Exercise: Omit every picture and return the rest of the data unaltered.

[Begin Data shown]

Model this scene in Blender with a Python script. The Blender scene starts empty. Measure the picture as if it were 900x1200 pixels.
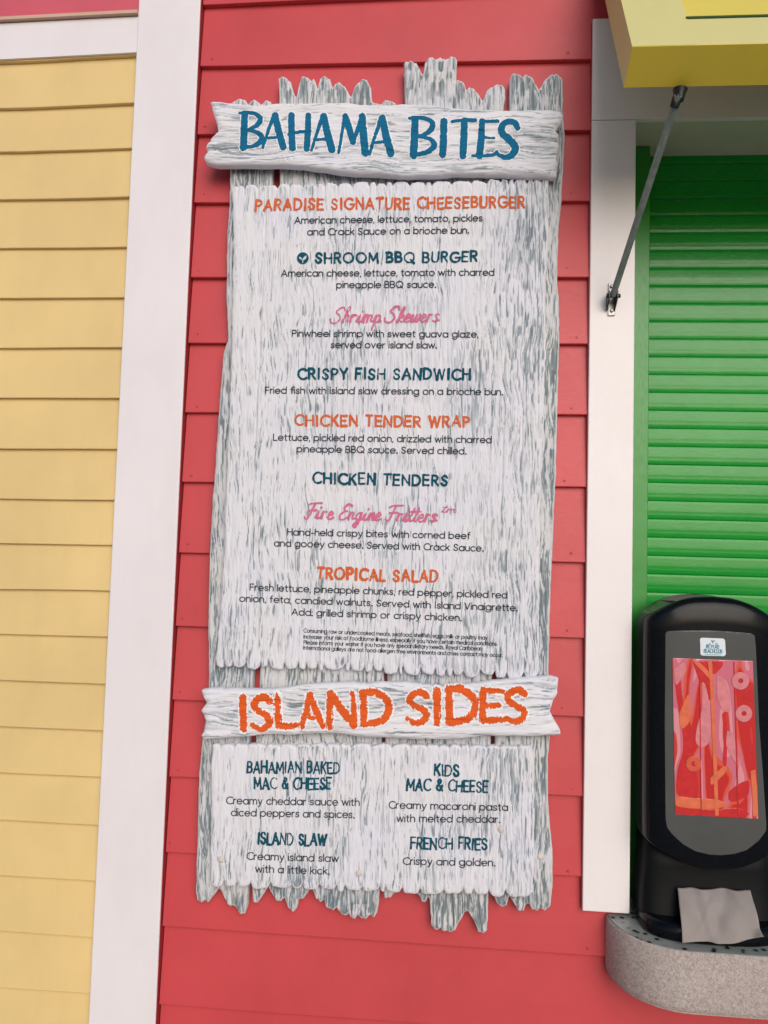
import bpy, math, random
import numpy as np
from mathutils import Matrix, Vector

S = bpy.context.scene
COL = S.collection

# ------------------------------------------------------------------ camera
CAMH, DIST = 1.72, 1.588
F_PX = 900.0                      # focal length for a 900 x 1200 frame
def cam_axes(yaw, pitch, roll):
    cy, sy = math.cos(yaw), math.sin(yaw); cp, sp = math.cos(pitch), math.sin(pitch)
    cr, sr = math.cos(roll), math.sin(roll)
    fwd = np.array([sy*cp, cy*cp, sp]); right = np.array([cy, -sy, 0.0]); up = np.cross(right, fwd)
    return right*cr + up*sr, -right*sr + up*cr, fwd
AX = cam_axes(math.radians(-4.474), math.radians(3.468), math.radians(1.6))
CAMP = np.array([0.0, -DIST, CAMH])
cam = bpy.data.cameras.new('camera'); cam.sensor_fit = 'VERTICAL'; cam.sensor_height = 36; cam.sensor_width = 27
cam.lens = 36*F_PX/1200; cam.clip_start = 0.02; cam.clip_end = 2000
co = bpy.data.objects.new('camera', cam); COL.objects.link(co)
m = Matrix.Identity(4)
for i in range(3):
    m[i][0], m[i][1], m[i][2], m[i][3] = AX[0][i], AX[1][i], -AX[2][i], CAMP[i]
co.matrix_world = m
S.camera = co

# ------------------------------------------------------------------ world, sun, exposure
SUN_EL, SUN_AZ = math.radians(24), math.radians(18)      # azimuth right of the viewer's back
w = bpy.data.worlds.new('World'); S.world = w; w.use_nodes = True
nt = w.node_tree; nt.nodes.clear()
sky = nt.nodes.new('ShaderNodeTexSky'); sky.sky_type = 'NISHITA'; sky.sun_disc = False
sky.sun_elevation = SUN_EL; sky.sun_rotation = math.pi - SUN_AZ
sky.air_density = 1.0; sky.dust_density = 2.2; sky.ozone_density = 1.0
bg = nt.nodes.new('ShaderNodeBackground'); bg.inputs[1].default_value = 0.10
wo = nt.nodes.new('ShaderNodeOutputWorld')
nt.links.new(sky.outputs[0], bg.inputs[0]); nt.links.new(bg.outputs[0], wo.inputs[0])
sl = bpy.data.lights.new('sun', 'SUN'); sl.energy = 1.8; sl.angle = math.radians(45); sl.color = (1.0, 0.965, 0.955)
so = bpy.data.objects.new('sun', sl); COL.objects.link(so)
sd = Vector((math.sin(SUN_AZ)*math.cos(SUN_EL), -math.cos(SUN_AZ)*math.cos(SUN_EL), math.sin(SUN_EL)))
so.rotation_euler = sd.to_track_quat('Z', 'Y').to_euler(); so.location = (3, -6, 8)
S.view_settings.view_transform = 'Standard'; S.view_settings.look = 'None'
S.view_settings.exposure = -0.02; S.view_settings.gamma = 1.0; S.view_settings.use_curve_mapping = False
S.cycles.max_bounces = 8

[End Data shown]

Correct result:
Model this scene in Blender with a Python script. The Blender scene starts empty. Measure the picture as if it were 900x1200 pixels.
import bpy, math, random
import numpy as np
from mathutils import Matrix, Vector

S = bpy.context.scene
COL = S.collection

# ------------------------------------------------------------------ camera
CAMH, DIST = 1.72, 1.588
F_PX = 900.0                      # focal length for a 900 x 1200 frame
def cam_axes(yaw, pitch, roll):
    cy, sy = math.cos(yaw), math.sin(yaw); cp, sp = math.cos(pitch), math.sin(pitch)
    cr, sr = math.cos(roll), math.sin(roll)
    fwd = np.array([sy*cp, cy*cp, sp]); right = np.array([cy, -sy, 0.0]); up = np.cross(right, fwd)
    return right*cr + up*sr, -right*sr + up*cr, fwd
AX = cam_axes(math.radians(-4.474), math.radians(3.468), math.radians(1.6))
CAMP = np.array([0.0, -DIST, CAMH])
cam = bpy.data.cameras.new('camera'); cam.sensor_fit = 'VERTICAL'; cam.sensor_height = 36; cam.sensor_width = 27
cam.lens = 36*F_PX/1200; cam.clip_start = 0.02; cam.clip_end = 2000
co = bpy.data.objects.new('camera', cam); COL.objects.link(co)
m = Matrix.Identity(4)
for i in range(3):
    m[i][0], m[i][1], m[i][2], m[i][3] = AX[0][i], AX[1][i], -AX[2][i], CAMP[i]
co.matrix_world = m
S.camera = co

# ------------------------------------------------------------------ world, sun, exposure
SUN_EL, SUN_AZ = math.radians(24), math.radians(18)      # azimuth right of the viewer's back
w = bpy.data.worlds.new('World'); S.world = w; w.use_nodes = True
nt = w.node_tree; nt.nodes.clear()
sky = nt.nodes.new('ShaderNodeTexSky'); sky.sky_type = 'NISHITA'; sky.sun_disc = False
sky.sun_elevation = SUN_EL; sky.sun_rotation = math.pi - SUN_AZ
sky.air_density = 1.0; sky.dust_density = 2.2; sky.ozone_density = 1.0
bg = nt.nodes.new('ShaderNodeBackground'); bg.inputs[1].default_value = 0.10
wo = nt.nodes.new('ShaderNodeOutputWorld')
nt.links.new(sky.outputs[0], bg.inputs[0]); nt.links.new(bg.outputs[0], wo.inputs[0])
sl = bpy.data.lights.new('sun', 'SUN'); sl.energy = 1.8; sl.angle = math.radians(45); sl.color = (1.0, 0.965, 0.955)
so = bpy.data.objects.new('sun', sl); COL.objects.link(so)
sd = Vector((math.sin(SUN_AZ)*math.cos(SUN_EL), -math.cos(SUN_AZ)*math.cos(SUN_EL), math.sin(SUN_EL)))
so.rotation_euler = sd.to_track_quat('Z', 'Y').to_euler(); so.location = (3, -6, 8)
S.view_settings.view_transform = 'Standard'; S.view_settings.look = 'None'
S.view_settings.exposure = -0.02; S.view_settings.gamma = 1.0; S.view_settings.use_curve_mapping = False
S.cycles.max_bounces = 8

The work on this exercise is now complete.